Exercise aim: Write out the records word for word, with no pictures.
══ Entries shown ══
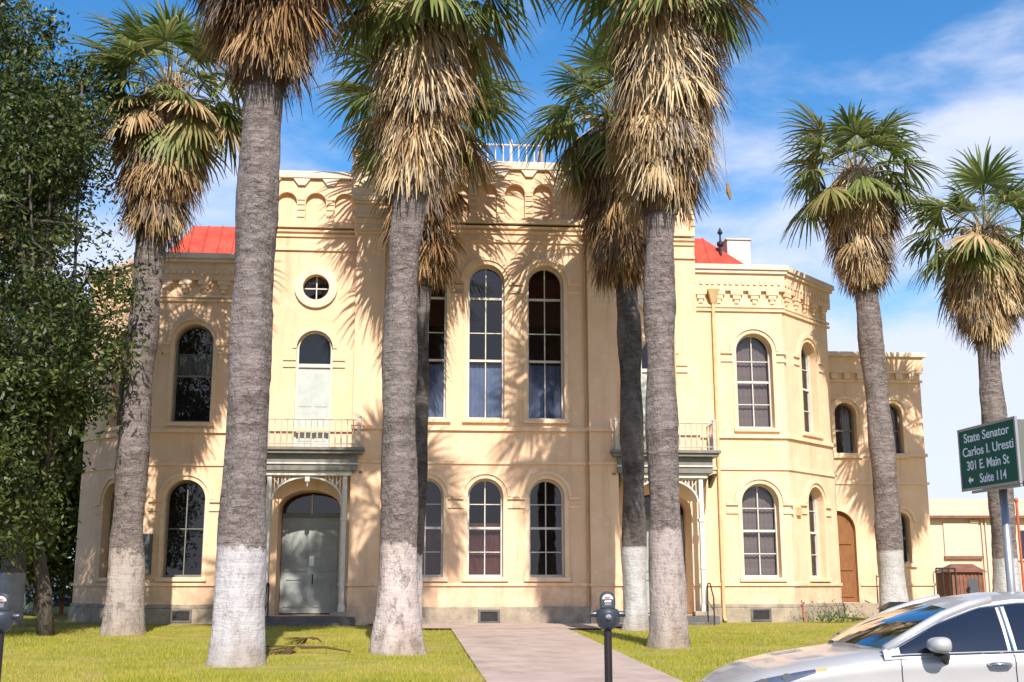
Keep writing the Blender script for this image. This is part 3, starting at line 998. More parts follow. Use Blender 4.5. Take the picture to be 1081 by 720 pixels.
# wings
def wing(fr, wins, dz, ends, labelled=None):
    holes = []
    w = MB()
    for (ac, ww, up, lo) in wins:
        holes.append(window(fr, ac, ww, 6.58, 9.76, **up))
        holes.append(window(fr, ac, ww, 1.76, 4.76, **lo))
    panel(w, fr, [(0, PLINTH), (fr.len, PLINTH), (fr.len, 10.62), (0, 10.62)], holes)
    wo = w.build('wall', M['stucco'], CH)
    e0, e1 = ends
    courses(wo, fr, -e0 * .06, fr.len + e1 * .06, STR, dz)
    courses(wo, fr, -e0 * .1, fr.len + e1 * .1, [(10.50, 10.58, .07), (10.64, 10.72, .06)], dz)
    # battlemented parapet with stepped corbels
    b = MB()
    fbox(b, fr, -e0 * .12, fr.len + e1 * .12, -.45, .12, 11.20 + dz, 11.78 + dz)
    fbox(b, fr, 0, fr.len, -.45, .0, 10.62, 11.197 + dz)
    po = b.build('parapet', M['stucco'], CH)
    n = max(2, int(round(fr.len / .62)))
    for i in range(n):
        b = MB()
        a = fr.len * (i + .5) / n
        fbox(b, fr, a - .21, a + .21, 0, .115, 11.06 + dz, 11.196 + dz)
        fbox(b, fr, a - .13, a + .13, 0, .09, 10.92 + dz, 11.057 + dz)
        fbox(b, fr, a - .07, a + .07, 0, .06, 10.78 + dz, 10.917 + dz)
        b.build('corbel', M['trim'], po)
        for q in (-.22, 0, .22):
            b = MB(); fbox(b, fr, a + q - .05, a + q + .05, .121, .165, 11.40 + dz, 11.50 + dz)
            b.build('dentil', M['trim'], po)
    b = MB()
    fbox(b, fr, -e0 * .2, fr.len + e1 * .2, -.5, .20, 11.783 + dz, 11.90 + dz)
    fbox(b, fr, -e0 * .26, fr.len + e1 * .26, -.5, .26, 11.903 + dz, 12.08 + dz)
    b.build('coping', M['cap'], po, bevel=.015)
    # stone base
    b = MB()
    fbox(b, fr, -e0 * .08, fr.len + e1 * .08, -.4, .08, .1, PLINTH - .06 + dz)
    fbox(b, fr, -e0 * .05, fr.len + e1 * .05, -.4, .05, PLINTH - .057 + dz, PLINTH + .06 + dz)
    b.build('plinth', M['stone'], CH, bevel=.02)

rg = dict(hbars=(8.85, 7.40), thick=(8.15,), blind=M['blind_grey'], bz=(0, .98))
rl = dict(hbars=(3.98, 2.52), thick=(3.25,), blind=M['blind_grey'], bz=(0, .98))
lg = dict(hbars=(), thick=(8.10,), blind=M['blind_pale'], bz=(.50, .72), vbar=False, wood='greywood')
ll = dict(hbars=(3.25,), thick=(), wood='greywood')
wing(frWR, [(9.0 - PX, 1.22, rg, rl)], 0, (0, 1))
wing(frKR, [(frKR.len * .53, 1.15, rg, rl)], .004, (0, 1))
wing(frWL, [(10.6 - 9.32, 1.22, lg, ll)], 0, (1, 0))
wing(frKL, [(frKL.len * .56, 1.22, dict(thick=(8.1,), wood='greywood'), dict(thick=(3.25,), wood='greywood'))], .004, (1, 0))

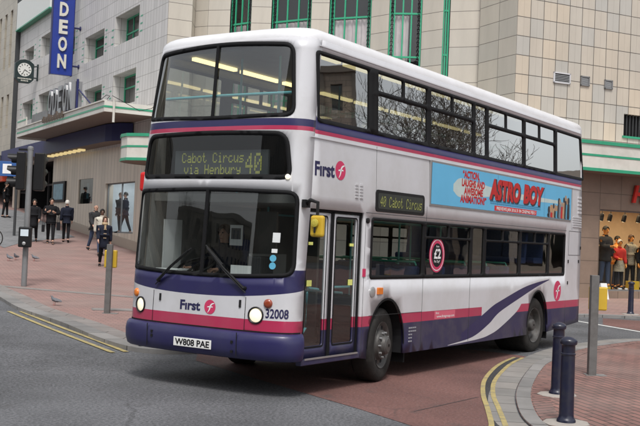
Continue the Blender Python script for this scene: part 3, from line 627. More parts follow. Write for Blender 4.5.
═══
Task response:
Keep writing the Blender script for this image. This is part 3, starting at line 998. More parts follow. Use Blender 4.5. Take the picture to be 1081 by 720 pixels.
# wings
def wing(fr, wins, dz, ends, labelled=None):
    holes = []
    w = MB()
    for (ac, ww, up, lo) in wins:
        holes.append(window(fr, ac, ww, 6.58, 9.76, **up))
        holes.append(window(fr, ac, ww, 1.76, 4.76, **lo))
    panel(w, fr, [(0, PLINTH), (fr.len, PLINTH), (fr.len, 10.62), (0, 10.62)], holes)
    wo = w.build('wall', M['stucco'], CH)
    e0, e1 = ends
    courses(wo, fr, -e0 * .06, fr.len + e1 * .06, STR, dz)
    courses(wo, fr, -e0 * .1, fr.len + e1 * .1, [(10.50, 10.58, .07), (10.64, 10.72, .06)], dz)
    # battlemented parapet with stepped corbels
    b = MB()
    fbox(b, fr, -e0 * .12, fr.len + e1 * .12, -.45, .12, 11.20 + dz, 11.78 + dz)
    fbox(b, fr, 0, fr.len, -.45, .0, 10.62, 11.197 + dz)
    po = b.build('parapet', M['stucco'], CH)
    n = max(2, int(round(fr.len / .62)))
    for i in range(n):
        b = MB()
        a = fr.len * (i + .5) / n
        fbox(b, fr, a - .21, a + .21, 0, .115, 11.06 + dz, 11.196 + dz)
        fbox(b, fr, a - .13, a + .13, 0, .09, 10.92 + dz, 11.057 + dz)
        fbox(b, fr, a - .07, a + .07, 0, .06, 10.78 + dz, 10.917 + dz)
        b.build('corbel', M['trim'], po)
        for q in (-.22, 0, .22):
            b = MB(); fbox(b, fr, a + q - .05, a + q + .05, .121, .165, 11.40 + dz, 11.50 + dz)
            b.build('dentil', M['trim'], po)
    b = MB()
    fbox(b, fr, -e0 * .2, fr.len + e1 * .2, -.5, .20, 11.783 + dz, 11.90 + dz)
    fbox(b, fr, -e0 * .26, fr.len + e1 * .26, -.5, .26, 11.903 + dz, 12.08 + dz)
    b.build('coping', M['cap'], po, bevel=.015)
    # stone base
    b = MB()
    fbox(b, fr, -e0 * .08, fr.len + e1 * .08, -.4, .08, .1, PLINTH - .06 + dz)
    fbox(b, fr, -e0 * .05, fr.len + e1 * .05, -.4, .05, PLINTH - .057 + dz, PLINTH + .06 + dz)
    b.build('plinth', M['stone'], CH, bevel=.02)

rg = dict(hbars=(8.85, 7.40), thick=(8.15,), blind=M['blind_grey'], bz=(0, .98))
rl = dict(hbars=(3.98, 2.52), thick=(3.25,), blind=M['blind_grey'], bz=(0, .98))
lg = dict(hbars=(), thick=(8.10,), blind=M['blind_pale'], bz=(.50, .72), vbar=False, wood='greywood')
ll = dict(hbars=(3.25,), thick=(), wood='greywood')
wing(frWR, [(9.0 - PX, 1.22, rg, rl)], 0, (0, 1))
wing(frKR, [(frKR.len * .53, 1.15, rg, rl)], .004, (0, 1))
wing(frWL, [(10.6 - 9.32, 1.22, lg, ll)], 0, (1, 0))
wing(frKL, [(frKL.len * .56, 1.22, dict(thick=(8.1,), wood='greywood'), dict(thick=(3.25,), wood='greywood'))], .004, (1, 0))

Continue the Blender Python script for this scene: part 3, from line 627. More parts follow. Write for Blender 4.5.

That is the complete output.